(Scene modeling code data)
□ □ □ □ □ □ □

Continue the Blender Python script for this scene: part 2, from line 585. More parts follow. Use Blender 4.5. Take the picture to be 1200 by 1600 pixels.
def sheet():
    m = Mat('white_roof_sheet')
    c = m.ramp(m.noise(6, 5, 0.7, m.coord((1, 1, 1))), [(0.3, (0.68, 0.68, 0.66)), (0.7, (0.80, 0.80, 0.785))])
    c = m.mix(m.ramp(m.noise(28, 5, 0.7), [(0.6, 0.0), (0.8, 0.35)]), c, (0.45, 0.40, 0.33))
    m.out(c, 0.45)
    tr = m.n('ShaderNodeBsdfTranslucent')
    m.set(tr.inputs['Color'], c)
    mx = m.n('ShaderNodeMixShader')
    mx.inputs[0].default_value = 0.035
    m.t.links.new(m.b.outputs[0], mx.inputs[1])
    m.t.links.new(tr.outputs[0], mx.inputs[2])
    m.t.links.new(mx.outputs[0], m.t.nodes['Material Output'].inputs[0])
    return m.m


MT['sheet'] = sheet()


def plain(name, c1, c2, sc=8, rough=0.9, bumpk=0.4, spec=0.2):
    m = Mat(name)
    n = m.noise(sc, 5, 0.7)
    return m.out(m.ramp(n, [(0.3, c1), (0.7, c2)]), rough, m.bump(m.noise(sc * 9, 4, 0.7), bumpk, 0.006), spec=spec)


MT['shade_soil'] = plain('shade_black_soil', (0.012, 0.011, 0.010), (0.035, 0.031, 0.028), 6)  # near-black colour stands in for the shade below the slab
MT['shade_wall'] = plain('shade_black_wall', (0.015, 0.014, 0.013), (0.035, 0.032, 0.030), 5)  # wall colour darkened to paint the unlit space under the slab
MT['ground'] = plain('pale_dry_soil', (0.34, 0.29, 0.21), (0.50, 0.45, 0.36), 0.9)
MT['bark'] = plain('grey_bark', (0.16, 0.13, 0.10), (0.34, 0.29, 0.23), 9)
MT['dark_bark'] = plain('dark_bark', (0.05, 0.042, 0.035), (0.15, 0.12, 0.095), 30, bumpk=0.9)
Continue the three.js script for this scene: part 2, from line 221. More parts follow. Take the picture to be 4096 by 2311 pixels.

□ □ □ □ □ □ □

Every line of the data above should be reproduced word for word.

Continue the Blender Python script for this scene: part 2, from line 585. More parts follow. Use Blender 4.5. Take the picture to be 1200 by 1600 pixels.
def sheet():
    m = Mat('white_roof_sheet')
    c = m.ramp(m.noise(6, 5, 0.7, m.coord((1, 1, 1))), [(0.3, (0.68, 0.68, 0.66)), (0.7, (0.80, 0.80, 0.785))])
    c = m.mix(m.ramp(m.noise(28, 5, 0.7), [(0.6, 0.0), (0.8, 0.35)]), c, (0.45, 0.40, 0.33))
    m.out(c, 0.45)
    tr = m.n('ShaderNodeBsdfTranslucent')
    m.set(tr.inputs['Color'], c)
    mx = m.n('ShaderNodeMixShader')
    mx.inputs[0].default_value = 0.035
    m.t.links.new(m.b.outputs[0], mx.inputs[1])
    m.t.links.new(tr.outputs[0], mx.inputs[2])
    m.t.links.new(mx.outputs[0], m.t.nodes['Material Output'].inputs[0])
    return m.m


MT['sheet'] = sheet()


def plain(name, c1, c2, sc=8, rough=0.9, bumpk=0.4, spec=0.2):
    m = Mat(name)
    n = m.noise(sc, 5, 0.7)
    return m.out(m.ramp(n, [(0.3, c1), (0.7, c2)]), rough, m.bump(m.noise(sc * 9, 4, 0.7), bumpk, 0.006), spec=spec)


MT['shade_soil'] = plain('shade_black_soil', (0.012, 0.011, 0.010), (0.035, 0.031, 0.028), 6)  # near-black colour stands in for the shade below the slab
MT['shade_wall'] = plain('shade_black_wall', (0.015, 0.014, 0.013), (0.035, 0.032, 0.030), 5)  # wall colour darkened to paint the unlit space under the slab
MT['ground'] = plain('pale_dry_soil', (0.34, 0.29, 0.21), (0.50, 0.45, 0.36), 0.9)
MT['bark'] = plain('grey_bark', (0.16, 0.13, 0.10), (0.34, 0.29, 0.23), 9)
MT['dark_bark'] = plain('dark_bark', (0.05, 0.042, 0.035), (0.15, 0.12, 0.095), 30, bumpk=0.9)
Continue the three.js script for this scene: part 2, from line 221. More parts follow. Take the picture to be 4096 by 2311 pixels.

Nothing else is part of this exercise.